Puncak dari pergerakan tersebut adalah Mei 1998 dimana terjadi pemberontakan berdarah antara pemerintah dengan massa, dimana salah satu tragedi yang paling banyak dikenang masyarakat adalah Tragedi Trisakti, empat orang intelektual muda tewas diterjang timah panas demi perubahan konstelasi politik Indonesia.
Pembunuhan tersebut dinilai sebagai pelanggaran Hak Asasi Manusia yang sangat berat dan sukses menambah catatan hitam rezim Soeharto. Yang pada akhirnya mengantarkan dirinya kepada kejatuhannya. Mahasiswa menang, rakyat menang.
Belasan tahun kemudian, jelas bahwa kejatuhan Soeharto membuat diskontinuitas sejarah politik dengan dramatis. Sistem politik Indonesia berubah.
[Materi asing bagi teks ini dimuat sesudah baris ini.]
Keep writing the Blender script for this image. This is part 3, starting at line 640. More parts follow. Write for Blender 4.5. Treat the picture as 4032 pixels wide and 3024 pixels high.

Negara kembali meniti jalannya secara demokratis — hal ini membuktikan bahwa Mahasiswa mampu merubah tatanan sosial dengan memihak pada kebenaran untuk perubahan yang lebih baik.
Namun hingga saat ini, bisa dibilang belum ada progres yang monumental lagi dari mahasiswa, malah, ada kecenderungan untuk kembali menjadi individualistis dan apatis juga karena dampak dari globalisasi. Walaupun demikian, gerakan mahasiswa tidak boleh berhenti, sebelum perubahan masyarakat seperti yang dicita-citakan terwujud.